DATA SHOWN:
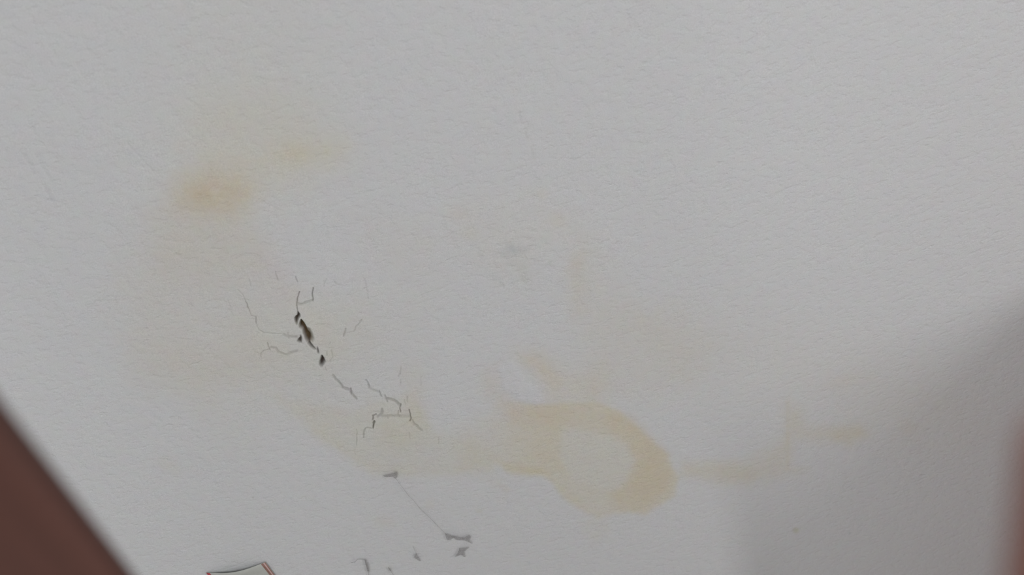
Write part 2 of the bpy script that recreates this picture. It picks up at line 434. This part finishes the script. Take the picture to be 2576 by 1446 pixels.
# second and third crack
crack(a4([(245, 180), (275, 225), (305, 245), (340, 290), (355, 315), (400, 328), (432, 345), (445, 380), (500, 440)]), 3.6, .27, .0006)
crack(a4([(300, 255), (335, 290), (346, 322)]), 1.4, .40, .0012)
crack(a4([(346, 322), (380, 345), (425, 350)]), 1.2, .20, .0008)
crack(a4([(430, 320), (436, 350), (442, 388)]), 1.7, .70, .0012)
crack(a4([(442, 388), (490, 440)]), 1.3, .30, .0006)
crack(a4([(600, 240), (620, 270), (632, 325)]), 2.4, .40, .0008)
crack(a4([(632, 320), (680, 345), (740, 365)]), 3.6, .18, .0004)
crack(a4([(742, 360), (757, 408)]), 2.0, .48, .0008)
crack(a4([(800, 400), (825, 465)]), 2.4, .42, .0008)
crack(a4([(815, 435), (860, 440), (920, 462), (962, 505)]), 4.0, .27, .0006)
crack(a4([(845, 435), (900, 440), (930, 465)]), 1.3, .28, .0006)
crack(a4([(972, 490), (966, 530), (968, 572)]), 1.5, .75, .0012)
crack(a4([(948, 565), (940, 600), (952, 620)]), 1.8, .42, .0008)
crack(a4([(1058, 548), (1072, 590), (1078, 630), (1070, 668)]), 1.7, .78, .0012)
crack(a4([(1095, 655), (1112, 695), (1150, 720)]), 2.2, .42, .0008)
crack(a4([(1115, 700), (1160, 740), (1195, 770)]), 3.6, .20, .0005)
crack(a4([(770, 618), (835, 615), (930, 610), (1060, 620)]), 4.2, .15, .0004)
crack(a4([(830, 600), (830, 640)]), 1.4, .30, .0005)
crack(a4([(770, 545), (768, 590), (722, 622)]), 3.8, .27, .0005)
crack(a4([(772, 580), (745, 600)]), 1.4, .35, .0005)
crack(a4([(705, 598), (672, 615), (666, 660)]), 1.8, .70, .0014)
crack(a4([(684, 670), (680, 705), (672, 745)]), 2.1, .88, .0018)
crack(a4([(670, 750), (610, 742), (588, 755), (576, 790)]), 2.4, .24, .0006)
crack(a4([(590, 745), (578, 780), (575, 855)]), 1.7, .45, .0008)
crack(a4([(500, 765), (502, 850), (496, 935)]), 1.4, .30, .0005)
crack(a4([(480, 950), (478, 1030)]), 1.2, .14, .0003)
crack(a4([(970, 100), (960, 160), (943, 205)]), 1.6, .26, .0004)
crack(a4([(968, 230), (970, 290)]), 1.4, .22, .0004)
crack(a4([(1038, 410), (1042, 470)]), 1.4, .30, .0004)
crack(a4([(1012, 450), (1015, 500)]), 1.4, .22, .0004)
crack(a4([(1190, 200), (1185, 300)]), 1.3, .18, .0004)
crack(a4([(1065, 790), (1068, 855)]), 1.3, .20, .0004)
crack(a4([(1375, 850), (1378, 920)]), 1.3, .22, .0004)
# hairline and dust ticks elsewhere
crack([(1298, 265), (1322, 330), (1350, 415)], 1.8, .10, .0003)
crack([(820, 700), (815, 720)], 1.4, .2, .0003)
crack([(636, 1250), (638, 1260)], 1.4, .3, .0003)
crack([(60, 390), (150, 530)], 2.2, .07, .0006)
crack([(90, 385), (135, 470)], 2.2, .06, .0005)
crack([(320, 360), (385, 430)], 2.4, .05, .0004)
col *= 1 - crk[:, None] * (1 - np.array([.24, .22, .19]))[None, :] * 1.0
# -- open holes through the plaster
def hole(pts, feather, depth, c, wob=1.0, s=1.0):
    sel, wg = poly_mask(pts, feather, wob)
    wg = wg * s
    dep_in[sel] = np.maximum(dep_in[sel], wg * depth)
    w3 = wg[:, None]
    col[sel] = col[sel] * (1 - w3) + np.array(c) * w3
def a6(p): return cr(700, 760, 8.03, p)
hole(a6([(395, 175), (432, 225), (432, 265), (405, 300), (385, 350), (372, 420), (345, 370), (330, 300), (350, 262), (385, 240)]), 3.0, .004, (.13, .10, .075))
hole(a6([(560, 480), (630, 520), (680, 620), (700, 700), (680, 770), (640, 760), (600, 600)]), 6, .004, (.30, .235, .155), 1.0, .9)
hole(a6([(460, 330), (520, 400), (560, 470), (600, 560), (650, 620), (660, 700), (640, 760), (640, 800), (600, 780), (560, 720),
         (520, 600), (500, 520), (440, 480), (430, 420)]), 4.0, .006, (.16, .105, .055))
hole(a6([(630, 760), (680, 830), (760, 935), (735, 935), (660, 880), (605, 810)]), 3.5, .005, (.16, .14, .12), 1.0, .85)
hole(a6([(455, 640), (475, 700), (468, 790), (430, 795), (390, 770), (405, 720), (440, 690)]), 3.0, .003, (.17, .14, .115), 1.0, .95)
hole(a6([(795, 880), (820, 960), (822, 1020), (800, 1010), (782, 930)]), 2.4, .002, (.19, .16, .14), .6, .9)
hole(a6([(885, 1065), (925, 1120), (945, 1180), (910, 1240), (870, 1290), (845, 1250), (845, 1190), (870, 1120)]), 4.0, .005, (.13, .095, .08), .8)
hole(a6([(430, 690), (455, 690), (455, 760), (420, 760)]), 2, .002, (.12, .10, .085), .5, .6)

# gentle swelling of the damp plaster, lifted lips along the big crack, slightly raised repaired flake
bulge = np.zeros(len(X))
for (cx, cy, rx, ry, h) in ((780, 850, 170, 130, .0022), (1000, 1080, 120, 80, .0016), (1500, 1150, 260, 170, .0012), (560, 560, 220, 190, .0016),
                            (1330, 640, 160, 150, .0015)):
    bulge += h * np.exp(-(((PX - cx) / rx) ** 2 + ((PY - cy) / ry) ** 2) * 1.3)
sel, wg = poly_mask(c8([(258, 190), (330, 145), (390, 200), (410, 270), (470, 300), (535, 388), (480, 405), (390, 382), (285, 310)]), 7, 2)
bulge[sel] += .0006 * wg
sel, wg = poly_mask(a6([(330, 200), (470, 250), (640, 450), (720, 640), (740, 860), (660, 900), (540, 760), (400, 560), (330, 420)]), 26, 3)
bulge[sel] += .0012 * wg
inside = (PX > -50) & (PX < W + 50)
bulge += np.where(inside, .0004 * VN3 + .00018 * VN1, 0)
Yv = dep_in - bulge

me = bpy.data.meshes.new('wall_back')
nv = len(X)
me.vertices.add(nv)
co = np.empty((nv, 3), np.float32); co[:, 0] = X; co[:, 1] = Yv; co[:, 2] = Z
me.vertices.foreach_set('co', co.ravel())
ii = (np.arange(nz - 1)[:, None] * nx + np.arange(nx - 1)[None, :]).ravel()
quads = np.stack([ii, ii + 1, ii + nx + 1, ii + nx], 1).astype(np.int32)
nf = len(quads)
me.loops.add(nf * 4); me.loops.foreach_set('vertex_index', quads.ravel())
me.polygons.add(nf)
me.polygons.foreach_set('loop_start', np.arange(nf, dtype=np.int32) * 4)
me.polygons.foreach_set('use_smooth', np.ones(nf, bool))
me.update(calc_edges=True)
ca = me.color_attributes.new('stain', 'FLOAT_COLOR', 'POINT')
c4 = np.ones((nv, 4), np.float32); c4[:, :3] = np.clip(col, 0, 1.2)
ca.data.foreach_set('color', c4.ravel())
me.materials.append(M_plaster)
wall = bpy.data.objects.new('wall_back', me); C.objects.link(wall)
tag(wall, 'white painted plaster wall with yellow damp stains and a dark open crack', kind='structure')

# ------------------------------------------------------------------ rest of the room
def room(name, c, s, m): return tag(box(name, c, s, m), kind='structure')
room('floor', (.3, -1.4, -.02), (5.3, 2.9, .04), M_floor)
room('ceiling', (.3, -1.4, 2.52), (5.3, 2.9, .04), M_room)
room('wall_left', (-2.32, -1.4, 1.25), (.04, 2.9, 2.5), M_room)
room('wall_right', (2.92, -1.4, 1.25), (.04, 2.9, 2.5), M_room)
room('wall_front', (.3, -2.86, 1.25), (5.3, .04, 2.5), M_room)

# ------------------------------------------------------------------ red-brown wooden panels either side of the camera
p = along(322, 1446, 0.20)
LX, LY = p.x, p.y
bm = bmesh.new(); add_box(bm, (-.03, 0, 1.014 - p.z), (.06, .008, 2.02), .003)
o = obj('wooden_board', bm, M_wood)
o.location = p; o.rotation_euler = (0, math.radians(-2.5), 0)       # leans a little
tag(o, 'blurred reddish-brown wooden board slanting across the lower left corner', 'board')
p = along(2582, 1446, 0.085)
RX, RY = p.x, p.y
o = box('wooden_board', (RX + .012, RY, .6945), (.024, .010, 1.389), M_wood2, .003)
tag(o, 'blurred reddish-brown wooden board showing only as a sliver at the right edge', 'board')
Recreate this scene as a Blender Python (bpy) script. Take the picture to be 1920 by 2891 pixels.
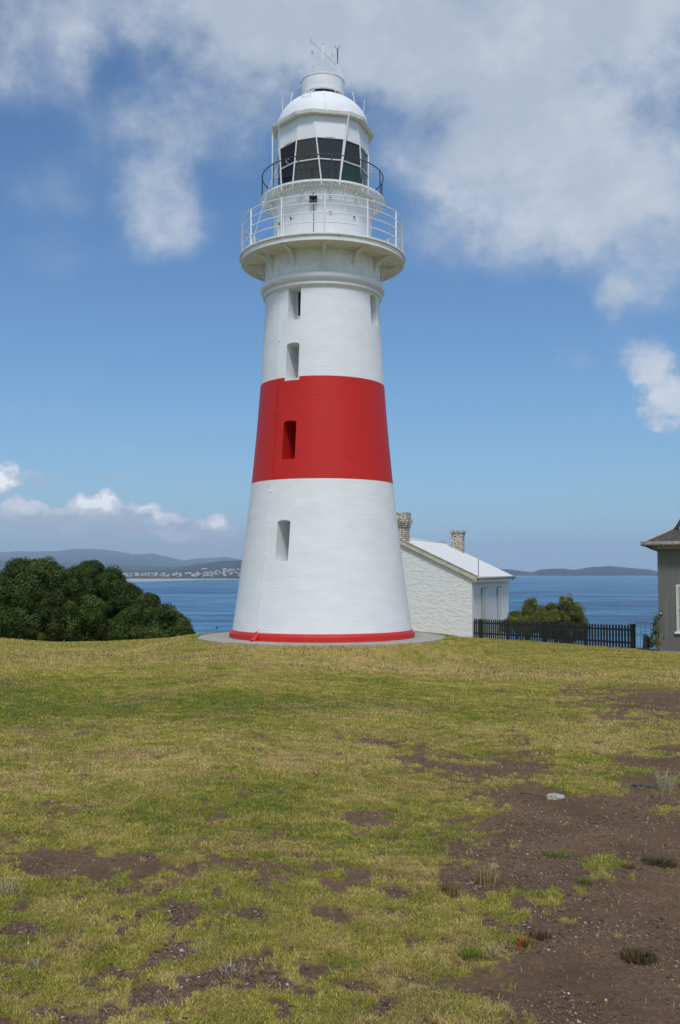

TASK OBJECTIVE:
Pull out every line in the data above that has the word "pixels".

THE SOLUTION:
Write part 2 of the bpy script that recreates this picture. It picks up at line 434. This part finishes the script. Take the picture to be 2576 by 1446 pixels.
Recreate this scene as a Blender Python (bpy) script. Take the picture to be 1920 by 2891 pixels.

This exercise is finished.